A primary incentive for covered call writing is to increase the income from a portfolio. |8, p. H1~
Recall that the RIA Personal Money Guide |34~ suggests that investors think of call premiums as "premium dividends." Recall also, that Merton, Scholes, and Gladstein |27~ tried to educate investors to see that the call premiums are not "extra income to be added to the normal return on the stocks," but a transfer of money from capital.
The central hypothesis of the behavioral life cycle theory is that individuals have varying degrees of self-control difficulties associated with either myopia or weakness-of-will. Myopia and weakness-of-will interfere with the ability to defer gratification in a rational manner. For example, a self-control difficulty may lead people to save less than necessary to finance their rationally determined needs during retirement. People are generally aware of self-control difficulties and take steps to avoid them. For example, the rule of "don't dip into capital" allows consumption from current income, including dividends, but not from past savings that are framed as capital.
Individuals who wish to limit consumption from their portfolios can choose stocks with low dividends. Those who wish to consume more can select stocks with higher dividends. Retirees, who have no regular labor income, are most likely to favor stocks with high dividends. This helps them consume from their wealth without overconsuming. Consequently, dividend yield in the portfolios of individuals can be expected to be higher in the late parts of the life cycle than in the early parts.(10)

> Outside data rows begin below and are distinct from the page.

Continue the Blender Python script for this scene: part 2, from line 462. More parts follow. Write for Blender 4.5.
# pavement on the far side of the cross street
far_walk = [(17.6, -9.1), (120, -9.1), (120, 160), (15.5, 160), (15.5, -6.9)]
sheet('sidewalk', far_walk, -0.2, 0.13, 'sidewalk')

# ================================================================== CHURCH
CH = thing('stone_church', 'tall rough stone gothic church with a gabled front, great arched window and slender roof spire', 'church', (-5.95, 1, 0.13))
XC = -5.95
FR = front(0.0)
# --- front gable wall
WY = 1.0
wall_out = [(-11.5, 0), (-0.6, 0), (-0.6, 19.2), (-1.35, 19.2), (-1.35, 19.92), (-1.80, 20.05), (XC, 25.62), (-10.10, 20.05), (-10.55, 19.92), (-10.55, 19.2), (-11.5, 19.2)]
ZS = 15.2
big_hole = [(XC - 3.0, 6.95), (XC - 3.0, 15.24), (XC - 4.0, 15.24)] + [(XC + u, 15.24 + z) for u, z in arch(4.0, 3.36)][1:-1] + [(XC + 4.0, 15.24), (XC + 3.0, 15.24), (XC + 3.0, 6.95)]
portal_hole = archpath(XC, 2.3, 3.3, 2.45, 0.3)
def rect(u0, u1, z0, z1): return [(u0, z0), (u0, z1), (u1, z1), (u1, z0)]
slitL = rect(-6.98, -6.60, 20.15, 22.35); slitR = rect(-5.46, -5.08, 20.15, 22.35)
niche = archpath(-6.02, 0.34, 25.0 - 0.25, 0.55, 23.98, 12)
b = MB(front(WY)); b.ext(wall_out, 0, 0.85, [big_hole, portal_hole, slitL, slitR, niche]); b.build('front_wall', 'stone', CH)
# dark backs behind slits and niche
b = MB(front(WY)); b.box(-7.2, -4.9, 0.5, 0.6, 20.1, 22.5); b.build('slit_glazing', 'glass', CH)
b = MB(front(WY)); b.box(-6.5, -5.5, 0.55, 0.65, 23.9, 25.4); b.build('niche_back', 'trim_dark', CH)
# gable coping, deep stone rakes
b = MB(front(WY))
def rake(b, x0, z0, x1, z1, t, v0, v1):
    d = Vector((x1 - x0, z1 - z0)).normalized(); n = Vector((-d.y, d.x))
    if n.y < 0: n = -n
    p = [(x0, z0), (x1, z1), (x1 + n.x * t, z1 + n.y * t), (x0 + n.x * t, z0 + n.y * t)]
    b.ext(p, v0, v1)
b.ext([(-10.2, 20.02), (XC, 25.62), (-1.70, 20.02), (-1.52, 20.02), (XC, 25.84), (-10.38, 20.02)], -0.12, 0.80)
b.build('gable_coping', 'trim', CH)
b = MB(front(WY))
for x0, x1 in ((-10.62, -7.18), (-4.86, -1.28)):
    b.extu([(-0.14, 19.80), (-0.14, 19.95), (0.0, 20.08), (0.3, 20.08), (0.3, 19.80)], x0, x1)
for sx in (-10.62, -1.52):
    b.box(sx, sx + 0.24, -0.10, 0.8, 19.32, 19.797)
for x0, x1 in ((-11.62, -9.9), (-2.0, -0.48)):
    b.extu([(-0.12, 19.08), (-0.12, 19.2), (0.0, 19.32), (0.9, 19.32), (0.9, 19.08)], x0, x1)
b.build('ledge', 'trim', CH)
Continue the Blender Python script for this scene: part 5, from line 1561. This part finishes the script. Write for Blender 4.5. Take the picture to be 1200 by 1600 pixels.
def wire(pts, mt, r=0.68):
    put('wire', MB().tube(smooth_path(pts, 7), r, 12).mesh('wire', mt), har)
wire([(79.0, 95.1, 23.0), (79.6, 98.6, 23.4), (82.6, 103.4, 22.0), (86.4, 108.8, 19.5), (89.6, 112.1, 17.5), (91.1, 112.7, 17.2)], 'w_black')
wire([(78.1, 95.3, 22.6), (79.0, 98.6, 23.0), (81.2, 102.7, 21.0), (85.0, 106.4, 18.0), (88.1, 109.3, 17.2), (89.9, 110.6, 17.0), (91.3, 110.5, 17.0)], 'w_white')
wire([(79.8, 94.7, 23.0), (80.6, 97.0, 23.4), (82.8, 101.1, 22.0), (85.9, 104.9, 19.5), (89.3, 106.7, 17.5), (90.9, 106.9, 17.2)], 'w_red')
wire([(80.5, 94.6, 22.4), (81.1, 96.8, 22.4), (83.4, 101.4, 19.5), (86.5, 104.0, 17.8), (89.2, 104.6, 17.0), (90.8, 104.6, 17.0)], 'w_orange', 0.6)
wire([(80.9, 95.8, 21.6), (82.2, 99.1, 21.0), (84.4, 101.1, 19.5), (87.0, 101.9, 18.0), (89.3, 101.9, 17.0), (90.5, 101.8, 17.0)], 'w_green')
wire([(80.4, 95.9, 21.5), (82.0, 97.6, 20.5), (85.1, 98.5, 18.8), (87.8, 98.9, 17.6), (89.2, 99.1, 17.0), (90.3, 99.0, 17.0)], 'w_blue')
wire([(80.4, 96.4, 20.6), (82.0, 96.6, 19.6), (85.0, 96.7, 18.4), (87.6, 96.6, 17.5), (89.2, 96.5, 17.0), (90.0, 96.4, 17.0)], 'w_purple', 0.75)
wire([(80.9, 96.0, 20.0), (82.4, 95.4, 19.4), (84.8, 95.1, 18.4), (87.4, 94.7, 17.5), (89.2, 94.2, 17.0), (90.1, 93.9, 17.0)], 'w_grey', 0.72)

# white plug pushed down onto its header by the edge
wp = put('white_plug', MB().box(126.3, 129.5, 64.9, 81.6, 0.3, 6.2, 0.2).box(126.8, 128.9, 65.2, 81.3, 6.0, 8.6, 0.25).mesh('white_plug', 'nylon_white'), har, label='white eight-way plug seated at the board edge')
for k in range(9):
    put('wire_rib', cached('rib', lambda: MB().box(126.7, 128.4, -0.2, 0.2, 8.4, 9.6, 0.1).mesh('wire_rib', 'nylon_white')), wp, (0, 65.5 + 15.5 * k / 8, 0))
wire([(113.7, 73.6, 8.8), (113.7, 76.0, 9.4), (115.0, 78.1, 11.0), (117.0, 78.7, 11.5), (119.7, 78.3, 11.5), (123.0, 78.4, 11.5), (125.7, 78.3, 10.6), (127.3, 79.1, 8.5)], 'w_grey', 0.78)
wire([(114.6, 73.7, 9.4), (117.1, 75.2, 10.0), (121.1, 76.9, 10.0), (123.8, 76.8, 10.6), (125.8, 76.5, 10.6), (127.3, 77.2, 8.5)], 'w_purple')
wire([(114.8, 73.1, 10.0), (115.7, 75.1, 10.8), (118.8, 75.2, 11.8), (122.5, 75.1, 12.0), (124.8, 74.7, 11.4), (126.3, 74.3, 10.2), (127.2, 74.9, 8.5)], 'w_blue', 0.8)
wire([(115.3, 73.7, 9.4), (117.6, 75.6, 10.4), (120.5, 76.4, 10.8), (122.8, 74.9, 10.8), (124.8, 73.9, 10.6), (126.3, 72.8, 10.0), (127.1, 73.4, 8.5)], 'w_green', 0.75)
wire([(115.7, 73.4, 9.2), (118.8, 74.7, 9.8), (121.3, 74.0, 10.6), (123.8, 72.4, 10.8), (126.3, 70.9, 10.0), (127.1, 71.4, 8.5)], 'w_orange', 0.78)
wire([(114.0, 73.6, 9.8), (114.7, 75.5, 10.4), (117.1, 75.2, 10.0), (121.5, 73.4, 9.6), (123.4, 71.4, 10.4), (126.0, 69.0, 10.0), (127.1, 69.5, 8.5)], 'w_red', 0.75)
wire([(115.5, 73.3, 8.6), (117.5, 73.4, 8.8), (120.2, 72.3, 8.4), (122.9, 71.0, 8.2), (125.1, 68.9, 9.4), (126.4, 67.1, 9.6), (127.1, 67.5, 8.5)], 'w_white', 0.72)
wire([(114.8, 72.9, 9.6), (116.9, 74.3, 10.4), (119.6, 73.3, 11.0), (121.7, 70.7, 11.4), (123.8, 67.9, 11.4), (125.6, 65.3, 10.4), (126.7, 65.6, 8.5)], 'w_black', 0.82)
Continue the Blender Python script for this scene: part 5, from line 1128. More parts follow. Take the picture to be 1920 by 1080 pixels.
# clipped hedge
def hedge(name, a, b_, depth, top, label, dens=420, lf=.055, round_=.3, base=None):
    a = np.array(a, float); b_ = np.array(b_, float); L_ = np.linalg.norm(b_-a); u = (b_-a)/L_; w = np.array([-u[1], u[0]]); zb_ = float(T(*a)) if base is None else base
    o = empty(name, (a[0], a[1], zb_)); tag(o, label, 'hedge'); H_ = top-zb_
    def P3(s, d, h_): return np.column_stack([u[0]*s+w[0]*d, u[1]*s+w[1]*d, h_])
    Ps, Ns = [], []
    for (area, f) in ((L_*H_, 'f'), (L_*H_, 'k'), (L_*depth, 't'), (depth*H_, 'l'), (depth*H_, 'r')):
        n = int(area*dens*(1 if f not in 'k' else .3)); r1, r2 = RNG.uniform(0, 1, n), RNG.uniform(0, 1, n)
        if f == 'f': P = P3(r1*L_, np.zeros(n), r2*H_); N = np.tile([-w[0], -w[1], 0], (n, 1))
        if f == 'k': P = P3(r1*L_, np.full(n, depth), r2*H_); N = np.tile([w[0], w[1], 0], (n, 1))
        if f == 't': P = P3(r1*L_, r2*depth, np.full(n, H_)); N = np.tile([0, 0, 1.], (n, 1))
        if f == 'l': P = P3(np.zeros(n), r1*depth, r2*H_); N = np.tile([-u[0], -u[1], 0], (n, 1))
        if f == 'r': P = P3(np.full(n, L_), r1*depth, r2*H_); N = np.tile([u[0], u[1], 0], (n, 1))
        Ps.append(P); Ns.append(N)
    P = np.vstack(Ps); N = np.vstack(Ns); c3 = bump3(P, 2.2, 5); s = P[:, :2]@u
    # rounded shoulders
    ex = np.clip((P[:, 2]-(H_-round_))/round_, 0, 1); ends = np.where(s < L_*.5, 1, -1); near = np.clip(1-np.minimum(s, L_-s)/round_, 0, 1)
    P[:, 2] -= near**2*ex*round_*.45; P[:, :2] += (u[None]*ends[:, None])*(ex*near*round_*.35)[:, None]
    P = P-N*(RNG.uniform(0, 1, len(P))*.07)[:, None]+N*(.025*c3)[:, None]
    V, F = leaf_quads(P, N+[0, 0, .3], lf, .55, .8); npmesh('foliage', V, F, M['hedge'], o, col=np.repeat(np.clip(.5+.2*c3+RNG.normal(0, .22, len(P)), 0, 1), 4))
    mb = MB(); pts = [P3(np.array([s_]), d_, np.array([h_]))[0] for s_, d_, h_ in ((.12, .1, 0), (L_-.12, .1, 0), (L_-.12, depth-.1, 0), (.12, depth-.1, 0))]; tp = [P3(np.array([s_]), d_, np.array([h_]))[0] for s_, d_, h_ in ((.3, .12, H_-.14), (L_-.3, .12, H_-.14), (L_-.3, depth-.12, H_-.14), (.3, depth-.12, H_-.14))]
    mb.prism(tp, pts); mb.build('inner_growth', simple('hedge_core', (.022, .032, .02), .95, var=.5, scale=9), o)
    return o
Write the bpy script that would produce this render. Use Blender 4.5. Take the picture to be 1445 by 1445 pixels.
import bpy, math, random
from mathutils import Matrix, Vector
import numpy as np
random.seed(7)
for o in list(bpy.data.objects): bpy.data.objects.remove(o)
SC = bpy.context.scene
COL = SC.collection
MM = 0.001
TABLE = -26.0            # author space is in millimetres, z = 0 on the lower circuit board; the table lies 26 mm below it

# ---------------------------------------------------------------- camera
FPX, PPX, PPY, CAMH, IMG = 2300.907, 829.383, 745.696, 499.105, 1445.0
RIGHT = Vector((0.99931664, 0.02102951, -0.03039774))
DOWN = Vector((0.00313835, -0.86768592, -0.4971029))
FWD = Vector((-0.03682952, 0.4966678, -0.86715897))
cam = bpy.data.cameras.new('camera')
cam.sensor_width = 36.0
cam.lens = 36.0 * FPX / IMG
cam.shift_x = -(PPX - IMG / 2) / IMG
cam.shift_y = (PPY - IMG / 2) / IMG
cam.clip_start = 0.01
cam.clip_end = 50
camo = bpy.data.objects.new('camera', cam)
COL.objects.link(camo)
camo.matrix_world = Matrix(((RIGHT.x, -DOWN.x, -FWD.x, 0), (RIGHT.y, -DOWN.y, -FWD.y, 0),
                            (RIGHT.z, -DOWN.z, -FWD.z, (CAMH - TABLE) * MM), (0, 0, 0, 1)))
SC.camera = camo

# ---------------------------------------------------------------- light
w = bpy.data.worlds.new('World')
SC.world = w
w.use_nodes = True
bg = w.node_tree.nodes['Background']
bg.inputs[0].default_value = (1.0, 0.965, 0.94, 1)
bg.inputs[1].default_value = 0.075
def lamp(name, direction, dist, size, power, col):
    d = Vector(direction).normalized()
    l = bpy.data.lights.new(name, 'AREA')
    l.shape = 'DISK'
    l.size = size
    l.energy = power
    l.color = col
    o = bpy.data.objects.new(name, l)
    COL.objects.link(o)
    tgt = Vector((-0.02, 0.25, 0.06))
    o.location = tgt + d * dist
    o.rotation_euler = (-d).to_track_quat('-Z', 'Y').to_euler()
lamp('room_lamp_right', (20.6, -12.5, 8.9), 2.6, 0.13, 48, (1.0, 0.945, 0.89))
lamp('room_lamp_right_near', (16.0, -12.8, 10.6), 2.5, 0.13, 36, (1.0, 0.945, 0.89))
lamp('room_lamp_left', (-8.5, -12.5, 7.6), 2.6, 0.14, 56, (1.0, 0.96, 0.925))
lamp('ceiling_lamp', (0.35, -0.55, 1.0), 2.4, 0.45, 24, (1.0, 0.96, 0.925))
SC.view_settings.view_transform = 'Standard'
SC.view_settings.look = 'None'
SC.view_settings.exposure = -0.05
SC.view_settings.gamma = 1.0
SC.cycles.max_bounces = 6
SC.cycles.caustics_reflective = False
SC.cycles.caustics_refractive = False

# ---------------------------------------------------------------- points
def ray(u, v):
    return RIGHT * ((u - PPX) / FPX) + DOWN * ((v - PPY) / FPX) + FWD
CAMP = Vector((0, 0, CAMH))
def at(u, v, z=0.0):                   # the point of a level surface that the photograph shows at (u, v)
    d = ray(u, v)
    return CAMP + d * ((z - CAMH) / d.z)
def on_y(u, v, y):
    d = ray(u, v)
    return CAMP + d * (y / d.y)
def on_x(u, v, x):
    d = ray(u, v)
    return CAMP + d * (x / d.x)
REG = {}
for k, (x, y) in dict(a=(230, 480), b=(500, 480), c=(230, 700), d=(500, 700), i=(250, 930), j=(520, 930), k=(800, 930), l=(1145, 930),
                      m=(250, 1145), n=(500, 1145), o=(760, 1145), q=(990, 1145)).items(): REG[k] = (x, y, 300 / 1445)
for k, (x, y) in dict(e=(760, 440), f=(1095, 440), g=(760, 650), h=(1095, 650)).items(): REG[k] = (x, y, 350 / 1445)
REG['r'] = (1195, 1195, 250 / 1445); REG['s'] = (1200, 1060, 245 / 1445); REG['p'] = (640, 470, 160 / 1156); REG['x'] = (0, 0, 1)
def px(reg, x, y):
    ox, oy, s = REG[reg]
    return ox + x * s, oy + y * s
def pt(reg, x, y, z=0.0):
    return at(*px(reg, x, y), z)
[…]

We suggest that call premiums play a role that augments the role of dividends. Call premiums that are framed as income allow levels of consumption beyond those feasible with dividends alone and without violating the rule of "don't dip into capital." Our suggestion is consistent with the observation of the CBOE that users of covered calls are motivated by the desire to increase income. Our suggestion is also consistent with the findings in the Louis Harris Survey |23~ that older people use covered calls more frequently than younger people, and the RIA |34~ suggestion that investors use covered calls to augment income from dividends so as to earn annual returns of 11% to 19%: regular dividends of four percent to nine percent and premium 'dividends' of seven percent to ten percent.